The Simpsons Movie

One of the ongoing debates over The Simpsons refers to the location of Springfield, the city in which the series and film take place. The name of the town was chosen by series creator Matt Groening because during his childhood in Oregon, Springfield was always the “next town over.” The name is common enough that Springfield could be in any number of states. The show’s playful nature, however, makes any serious analysis pointless. In reality, Springfield is a city which abuts a coast, mountains, a lake, a river, a desert, and a forest. As Ned Flanders says in the film, Springfield itself borders 4 states– “Ohio, Nevada, Maine, and Kentucky.” No state borders all of those, and while this was a clever joke which plays on this debate, it points to one clear allegory– Springfield represents all of America.

The Ultimate American Satire

Many artists have attempted to capture the spirit of America within the confines of media. Norman Lear, Norman Rockwell, Bruce Springsteen all spring to mind on the topic, but nothing has come close to the scope or detail of The Simpsons. The film, like the series, is brutally honest in its depiction. Homer, like many Americans, is overweight, lazy, obsessed with getting rich quickly and solving problems with the least amount of effort. He adopts a pig, and uses it almost as a toy, giving it the love and attention he should be giving his children. In retaliation of that, Bart seeks out another father figure– Ned Flanders, who provides the kind of compassionate nurturing fatherly presence that Bart and so many children desperately seek. Ned shows Bart unconditional love, something he is unfamiliar with, at least from men.

Through this, Marge becomes obsessed with the doomsday ramblings of Grandpa. While his ranting prophecy is fulfilled, Marge still invests all her time and belief in the first, craziest thing she encounters in the film. She is looking for meaning in her life, and an end to the inane practices of her day to day life with Homer.

Lisa is perhaps the most normal character in the family, attempting to warn the town of the evils of pollution.

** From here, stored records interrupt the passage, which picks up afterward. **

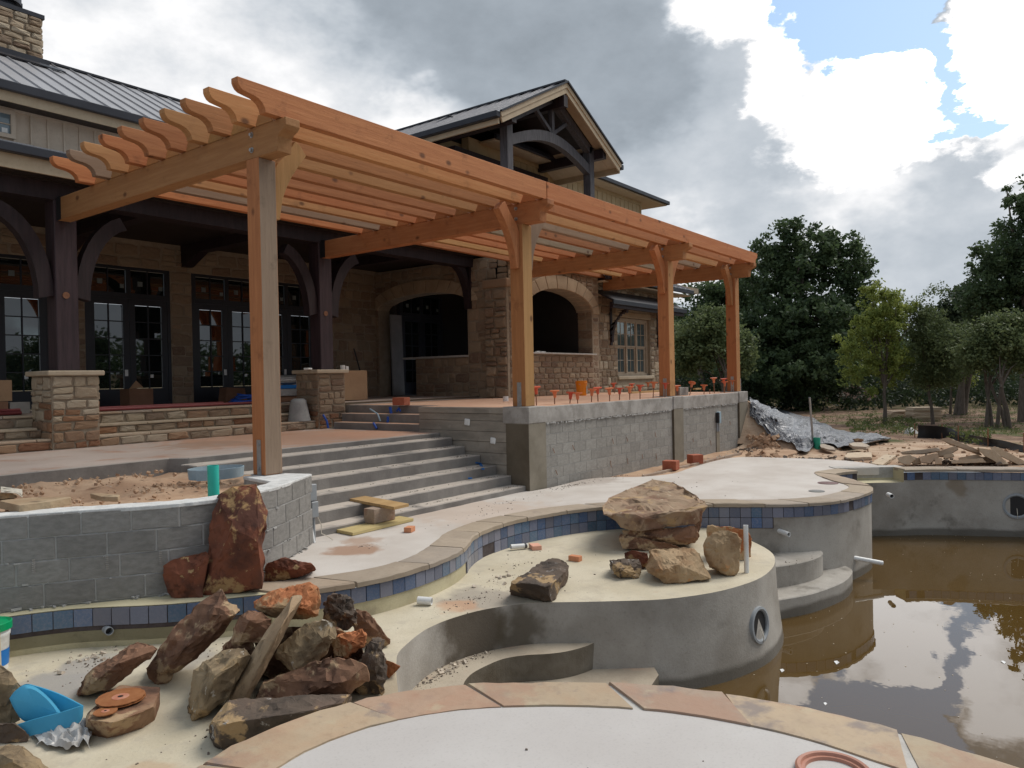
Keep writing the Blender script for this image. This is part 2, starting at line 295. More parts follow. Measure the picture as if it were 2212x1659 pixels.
pm('plank_yellow', [(.46, .36, .16), (.56, .45, .22)], scale=2, stretch=(1, 9, 9), bump=.15, bscale=10, rough=.75)
pm('dirty_block', [(.3, .22, .165), (.38, .3, .24)], scale=4, bump=.4, bscale=50, rough=.95, stain=((.22, .1, .06), 3, .55, .65, .6))
pm('cardboard', [(.33, .205, .12), (.38, .245, .145)], scale=3, rough=.9, bump=.06)
pm('kraft_dark', [(.19, .10, .06), (.24, .13, .08)], scale=3, rough=.9, bump=.06)
pm('drywall', [(.42, .42, .43)], scale=3, rough=.9, bump=.04)
pm('shaded_drywall', [(.2, .2, .205)], scale=3, rough=.9, bump=.04)  # drywall with the shade inside the arch put into its colour
pm('black_plastic', [(.02, .02, .022)], rough=.4, bump=.03)
pm('silt_cloth', [(.012, .013, .014), (.022, .024, .026)], scale=3, stretch=(1, 1, .3), rough=.6, bump=.3)
pm('sack', [(.27, .27, .265), (.34, .34, .33)], scale=5, rough=.85, bump=.35, bscale=18)
pm('cloth', [(.6, .54, .44), (.68, .62, .52)], scale=5, rough=.9, bump=.3, bscale=14)
pm('blue_cloth', [(.02, .13, .38)], rough=.8, bump=.2)
pm('red_pipe', [(.24, .05, .05)], rough=.5)
pm('flagstone', [(.40, .30, .215), (.50, .40, .30)], scale=3, bump=.35, bscale=14, vary=.12, rough=.88, hue=[(.50, .40, .29), (.42, .31, .22), (.38, .33, .28), (.52, .42, .30)])
pm('win_trim', [(.36, .28, .2), (.42, .335, .25)], scale=5, rough=.6, bump=.05)
pm('door_frame', [(.022, .025, .034)], rough=.4, bump=.02)
pm('sticker', [(.16, .19, .19)], rough=.7)
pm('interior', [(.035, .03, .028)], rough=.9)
pm('dim_plaster', [(.13, .095, .065)], rough=.9)
pm('curtain', [(.16, .19, .185), (.2, .23, .225)], scale=3, stretch=(4, 4, .3), rough=.9)

def glass(name, col, tintfac=1.0, ior=1.6, rough=.015):
    m = bpy.data.materials.new(name); m.use_nodes = True; t = m.node_tree; t.nodes.clear()
    df = nd(t, 'ShaderNodeBsdfDiffuse', {'Color': (*col, 1)})
    gl = nd(t, 'ShaderNodeBsdfGlossy', {'Color': (tintfac, tintfac, tintfac, 1), 'Roughness': rough})
    wn = nd(t, 'ShaderNodeTexNoise', {'Vector': nd(t, 'ShaderNodeTexCoord').outputs['Object'], 'Scale': 1.2, 'Detail': 1})
    bp = nd(t, 'ShaderNodeBump', {'Height': wn.outputs[0], 'Strength': .06, 'Distance': .05})
    t.links.new(bp.outputs[0], gl.inputs['Normal'])
    fr = nd(t, 'ShaderNodeFresnel', {'IOR': ior})
    mx = nd(t, 'ShaderNodeMixShader', {0: fr.outputs[0], 1: df.outputs[0], 2: gl.outputs[0]})
    o = nd(t, 'ShaderNodeOutputMaterial'); t.links.new(mx.outputs[0], o.inputs[0]); MATS[name] = m
glass('door_glass', (.008, .012, .012), 1.0, 1.95)
glass('window_glass', (.075, .095, .10), .9, 1.7)
glass('small_glass', (.16, .22, .26), .9, 1.8)

def water_mat():
    m = bpy.data.materials.new('murky_water'); m.use_nodes = True; t = m.node_tree; t.nodes.clear()
    co = nd(t, 'ShaderNodeTexCoord').outputs['Object']
    n = nd(t, 'ShaderNodeTexNoise', {'Vector': co, 'Scale': .7, 'Detail': 3}).outputs[0]
    c = mixc(t, n, (.085, .05, .014), (.11, .064, .019))
    df = nd(t, 'ShaderNodeBsdfDiffuse', {'Color': c})
    gl = nd(t, 'ShaderNodeBsdfGlossy', {'Roughness': .004})
    rp = nd(t, 'ShaderNodeTexNoise', {'Vector': co, 'Scale': 5, 'Detail': 2}).outputs[0]
    bp = nd(t, 'ShaderNodeBump', {'Height': rp, 'Strength': .006, 'Distance': .05})
    t.links.new(bp.outputs[0], gl.inputs['Normal'])
    fr = nd(t, 'ShaderNodeFresnel', {'IOR': 1.7})
    mx = nd(t, 'ShaderNodeMixShader', {0: fr.outputs[0], 1: df.outputs[0], 2: gl.outputs[0]})
    o = nd(t, 'ShaderNodeOutputMaterial'); t.links.new(mx.outputs[0], o.inputs[0]); MATS['murky_water'] = m
water_mat()

def foam_mat():
    m = bpy.data.materials.new('cyan_foam'); m.use_nodes = True; t = m.node_tree; t.nodes.clear()
    n = nd(t, 'ShaderNodeTexNoise', {'Vector': nd(t, 'ShaderNodeTexCoord').outputs['Object'], 'Scale': 9.0, 'Detail': 4}).outputs[0]
    c = mixc(t, n, (.07, .40, .62), (.13, .52, .75))
    p = nd(t, 'ShaderNodeBsdfPrincipled', {'Base Color': c, 'Roughness': .55}); tr = nd(t, 'ShaderNodeBsdfTranslucent', {'Color': (.2, .6, .8, 1)})
    mx = nd(t, 'ShaderNodeMixShader', {0: .4, 1: p.outputs[0], 2: tr.outputs[0]}); o = nd(t, 'ShaderNodeOutputMaterial'); t.links.new(mx.outputs[0], o.inputs[0]); MATS['cyan_foam'] = m
foam_mat()
def tarp_mat():
    m = bpy.data.materials.new('tarp'); m.use_nodes = True; t = m.node_tree; t.nodes.clear()
    co = nd(t, 'ShaderNodeTexCoord').outputs['Object']
    a = nd(t, 'ShaderNodeTexNoise', {'Vector': vmth(t, 'MULTIPLY', co, (1.2, 2.4, 2)), 'Scale': 2.4, 'Detail': 4, 'Roughness': .5, 'Distortion': 1.6}).outputs[0]
    h = mth(t, 'ABSOLUTE', mth(t, 'SUBTRACT', a, .5))
    bp = nd(t, 'ShaderNodeBump', {'Height': h, 'Strength': .7, 'Distance': .35})
    b = nd(t, 'ShaderNodeBsdfPrincipled', {'Base Color': (.2, .205, .225, 1), 'Roughness': .38, 'Specular IOR Level': .8, 'Metallic': .25})
    t.links.new(bp.outputs[0], b.inputs['Normal'])
    o = nd(t, 'ShaderNodeOutputMaterial'); t.links.new(b.outputs[0], o.inputs[0]); MATS['tarp'] = m
tarp_mat()

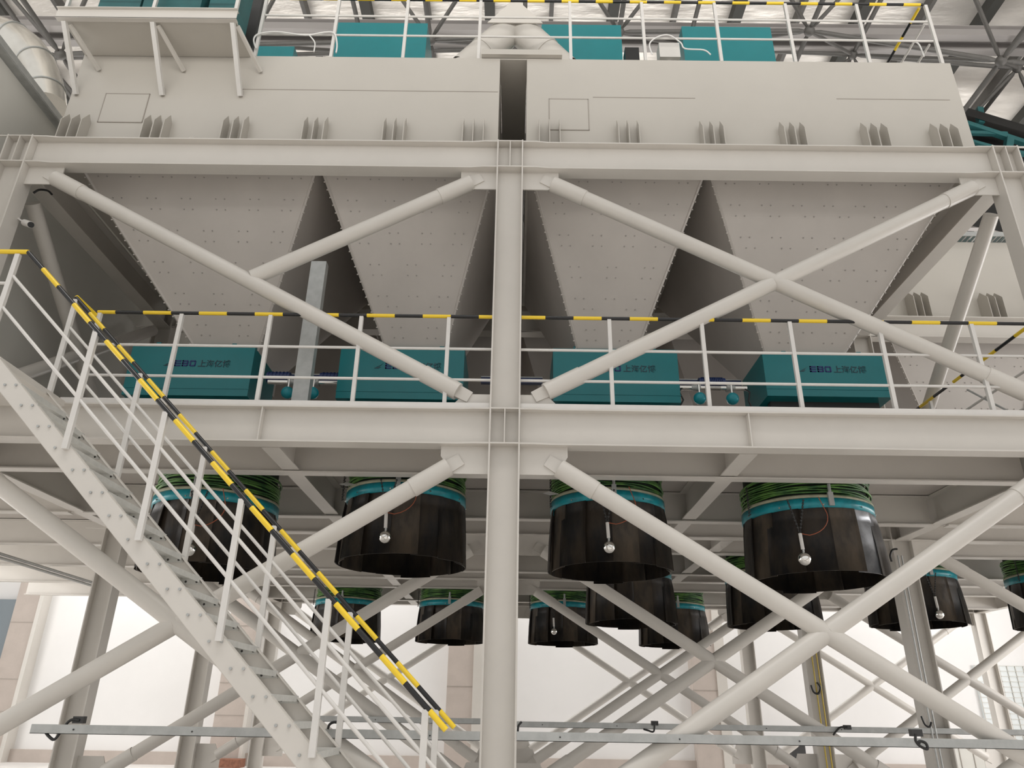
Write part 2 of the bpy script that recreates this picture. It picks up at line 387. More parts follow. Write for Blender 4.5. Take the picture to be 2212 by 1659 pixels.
# ------------------------------------------------------------------ hoppers
def hopper(xt0, xt1, xb0, xb1, yt0, yt1, yb0, yb1, zt, zb, label, group=None, rows=True):
    t = thing('hopper', label, 'hopper', ((xb0+xb1)/2, (yb0+yb1)/2, zb), group)
    T = [Vector((xt0, yt0, zt)), Vector((xt1, yt0, zt)), Vector((xt1, yt1, zt)), Vector((xt0, yt1, zt))]
    Bm = [Vector((xb0, yb0, zb)), Vector((xb1, yb0, zb)), Vector((xb1, yb1, zb)), Vector((xb0, yb1, zb))]
    MB().hexa(Bm+T).build('cone', M['hopper'], t)
    n = (T[1]-T[0]).cross(Bm[0]-T[0]).normalized()
    if n.y > 0: n = -n
    if rows:
        proto = None
        for i in range(6):
            for dv in (-.028, .028):
                v = (i+.35)/6+dv
                a = T[0].lerp(Bm[0], v); b = T[1].lerp(Bm[1], v); L = (b-a).length; cnt = max(2, int(L/.42))
                for j in range(cnt):
                    for du in (-.06, .06):
                        p = a.lerp(b, (j+.5)/cnt)+(b-a).normalized()*du
                        if proto is None:
                            proto = MB().bolt((0, 0, 0), n, .010, .010).build('plate_bolt', M['boltm']); proto.parent = t; proto.location = p-parent_world(t)
                        else:
                            q_ = proto.copy(); COL.objects.link(q_); q_.location = p-parent_world(t)
        for (p, q, s_) in ((T[0], Bm[0], -1), (T[1], Bm[1], 1)):   # bolted corner seams with protruding bolt heads
            e = MB(); d = (q-p).normalized(); L = (q-p).length
            e.bar(p, q, .03, .03)
            for j in range(int(L/.11)):
                c0 = p+d*(.06+j*.11); e.tube(c0, c0+Vector((s_*.035, -.012, -.012)), .011, 6)
            e.build('corner_seam', M['hopper'], t)
    MB().box((xb0+.02, yb0+.02, zb-.3 if rows and yt0 < 9 else ZM1+.013), (xb1-.02, yb1-.02, zb)).build('outlet_neck', M['hopper'], t)
    return t
hz = (7.99, 6.15)
for a in ((-5.93, -2.62, -4.36, -3.50, 'leftmost of the four large pale hoppers, above the left teal machine'),
          (-2.60, -.22, -1.68, -.90, 'second hopper from the left, just left of the central column'),
          (.25, 2.66, .99, 1.76, 'third hopper from the left, just right of the central column'),
          (2.68, 6.12, 3.59, 4.62, 'rightmost of the four large pale hoppers, above the right teal machine')):
    hopper(a[0], a[1], a[2], a[3], 8.03, 11.85, 9.3, 10.3, ZT1-.01, 6.15, a[4])
for a in ((7.1, 10.0, 8.2, 9.3, 'pale bolted hopper of the second row at the right, behind the side brace'),
          (10.05, 13.1, 11.2, 12.2, 'pale bolted hopper of the second row at the far right edge')):
    hopper(a[0], a[1], a[2], a[3], 12.5, 16.3, 13.3, 14.9, ZT1-.01, 5.6, a[4])
for a in ((-6.0, -2.7, -4.6, -3.6, 'left'), (-2.65, .1, -1.8, -.8, 'second'), (.15, 2.9, 1.0, 2.0, 'third'), (2.95, 6.1, 4.0, 5.0, 'fourth')):
    hopper(a[0], a[1], a[2], a[3], 12.5, 16.3, 13.9, 14.9, ZT1-.01, 6.0, 'shaded hopper of the second row, %s of four, behind the front hoppers' % a[4], rows=False)
# left side panel, tray and hanging things
tag(MB().box((-7.05, 5.6, 4.9), (-6.95, 17, 9.62)).build('partition_wall', M['panelgrey']), 'flat grey green partition wall along the left side of the structure', 'partition')
t = thing('cable_tray', 'galvanised square tray sloping past the silver duct at the top left', 'tray', (-6.9, 6, 9.64))
MB().box((-6.97, 7.0, 9.64), (-6.84, 15, 9.655)).build('tray_base', M['galv'], t)
for xx in (-6.98, -6.845): MB().box((xx, 7.0, 9.655), (xx+.01, 15, 9.76)).build('tray_side', M['galv'], t)

# ------------------------------------------------------------------ text helper (converted to mesh)
def text_mesh(body, size, m, parent, name, loc, extr=.002, bold=0.0):
    cu = bpy.data.curves.new('txt', 'FONT'); cu.body = body; cu.size = size; cu.extrude = extr; cu.offset = bold; cu.align_x = 'LEFT'
    to = bpy.data.objects.new('txt', cu); COL.objects.link(to)
    dg = bpy.context.evaluated_depsgraph_get(); me = bpy.data.meshes.new_from_object(to.evaluated_get(dg))
    COL.objects.unlink(to); bpy.data.objects.remove(to); bpy.data.curves.remove(cu)
    me.materials.clear(); me.materials.append(m)
    o = bpy.data.objects.new(name, me); COL.objects.link(o)
    if parent: o.parent = parent
    o.location = Vector(loc)-parent_world(parent); o.rotation_euler = (PI/2, 0, 0); return o

# ------------------------------------------------------------------ teal machines on the platform
def machine(x0, x1, zt, zb, label, yf=9.2, depth=.95, logo=True, lugs=True):
    t = thing('dosing_machine', label, 'machine', ((x0+x1)/2, yf+depth/2, ZM1+.01))
    m = MB().box((x0, yf, zb), (x1, yf+depth, zt)); m.build('housing', M['teal'], t)
    MB().box((x0-.006, yf-.006, zb+.10), (x1+.006, yf, zb+.112)).build('lower_seam', M['teal'], t)
    if lugs:
        for x in (x0+.32, x1-.32):
            MB().prism([(x-.04, yf+.06, zt), (x+.04, yf+.06, zt), (x+.03, yf+.06, zt+.06), (x-.03, yf+.06, zt+.06)], (0, 1, 0), .015).build('lifting_lug', M['teal'], t)
    if logo:
        w = (x1-x0)
        sx = x0+w*.30; z = zb+(zt-zb)*.60
        g = MB(); g.prism([(sx, yf-.004, z), (sx+.05, yf-.004, z+.015), (sx+.09, yf-.004, z+.06), (sx+.06, yf-.004, z+.03)], (0, 1, 0), .004)
        g.prism([(sx-.03, yf-.004, z-.02), (sx+.03, yf-.004, z-.02), (sx+.06, yf-.004, z+.0), (sx, yf-.004, z-.005)], (0, 1, 0), .004)
        g.build('logo_mark', M['charcoal'], t)
        L = MB(); lx = sx+.12; lz = z-.025; H_ = .088; W_ = .085; s_ = .018; ya = yf-.006; yb = yf-.001
        for q_ in (0, (H_-s_)/2, H_-s_): L.box((lx, ya, lz+q_), (lx+W_, yb, lz+q_+s_))
        L.box((lx, ya, lz), (lx+s_, yb, lz+H_)); bx_ = lx+W_+.018
        for q_ in (0, (H_-s_)/2, H_-s_): L.box((bx_, ya, lz+q_), (bx_+W_-.008, yb, lz+q_+s_))
        L.box((bx_, ya, lz), (bx_+s_, yb, lz+H_)); L.box((bx_+W_-s_, ya, lz+.008), (bx_+W_, yb, lz+H_/2-.004)); L.box((bx_+W_-s_, ya, lz+H_/2+.004), (bx_+W_, yb, lz+H_-.008)); ox_ = bx_+W_+.018
        for q_ in (0, H_-s_): L.box((ox_+.008, ya, lz+q_), (ox_+W_-.008, yb, lz+q_+s_))
        for q_ in (0, W_-s_): L.box((ox_+q_, ya, lz+.008), (ox_+q_+s_, yb, lz+H_-.008))
        L.build('lettering', M['navy'], t)
        text_mesh('上海亿博', .112, M['charcoal'], t, 'lettering', (sx+.44, yf-.004, z-.022), bold=.001)
    # under frame, pulley and feet
    g = MB(); cx = (x0+x1)/2
    g.tube((cx-.2, yf+.35, zb-.10), (cx-.2, yf+.35, zb-.02), .16, 20); g.build('outlet_ring', M['darksteel'], t)
    g = MB().box((x0+.1, yf+.2, zb-.25), (x1-.1, yf+.32, zb)); g.box((x0+.1, yf+.62, zb-.25), (x1-.1, yf+.74, zb)); g.build('under_frame', M['darksteel'], t)
    for lx in (x0+.15, x1-.15):
        MB().box((lx-.05, yf+.45, ZM1+.012), (lx+.05, yf+.55, zb)).build('leg', M['darksteel'], t)
    return t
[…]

As with contemporary feelings, the dangers of unchecked pollution are considered “annoying” and “inconvenient” rather than dire and important. The town does not take Lisa’s warning seriously, and in a combination of their unwillingness to solve the problem rather than band-aid it, and Homer’s laziness, Springfield faces its ultimate destruction. This is perhaps a warning, a very serious one, placed in the script of what is normally light-hearted fare. America’s greatest enemy is its own sloth, apathy, and predilection to violence.

When the town is sealed off from the rest of the world, the town turns violent, and comes to find and kill Homer. Friends, family, and neighbors all turn vicious and seek vengeance. Instead of attempting to rectify the problem that doomed them, or to attempt to bypass the barrier they now face, they are content to dole out vigilante justice. Another fitting allegory for America– for perhaps all of humanity.

We could write essay after essay about other ways in which The Simpsons skillfully satirizes America or the entire world, but that’s another story. A lot has been written about this subject, and rightfully so. While a lot of what could be written would focus on the community aspects of Springfield, redemption for the town and its people is found in the individual triumphs of the Simpsons themselves. They overcome selfishness, greed, and apathy and in doing so empower themselves to overcome tremendous odds.

Pushing the Envelope

One of the more noticeable things about this film is the writers and producers increased willingness to use more graphic content. While what is seen is all benign nudity and some foul language, it is edgy enough to distinguish the film from the series.


The music of The Simpsons has always been particularly special. Danny Elfman wrote the main title, and Alf Clauson has done an amazing job writing for the incidental music in the series. It is known for switching format and tone with ease and skill, and the series is famous for lavish musical numbers performed expertly by the cast. Veteran film score composer Hans Zimmer produced the music for this film, and the difference is palpable. The soundtrack is a lot more “cinematic,” using cleaner sounding orchestration over the series signature style. But what is truly remarkable is the amount which Zimmer quotes American composer Aaron Copland. Several pieces sound like Simpsons-style remixes of Copland’s famous works like Rodeo, giving the film a very organic and decidedly American feeling. It is bouncy, exciting, clever, and full of emotion. The background music can still slide effortlessly between the sweet and serene to more humorous or bold flavors.

For Plot’s Sake

The film’s plot is fairly unimaginative, but does its job. Change the details around and it could be easily transplanted to any franchise. The film takes the pulse of America, just as the series has for more than a decade. The Simpsons is the most important satire of the last 50 years, and will probably remain so for a long time to come. For now, people will enjoy the humor, the commentary, and the amazing voice acting which has made the series famous. In the future, people may look back on this as an important indicator of what life and attitudes were like at the turn of the century.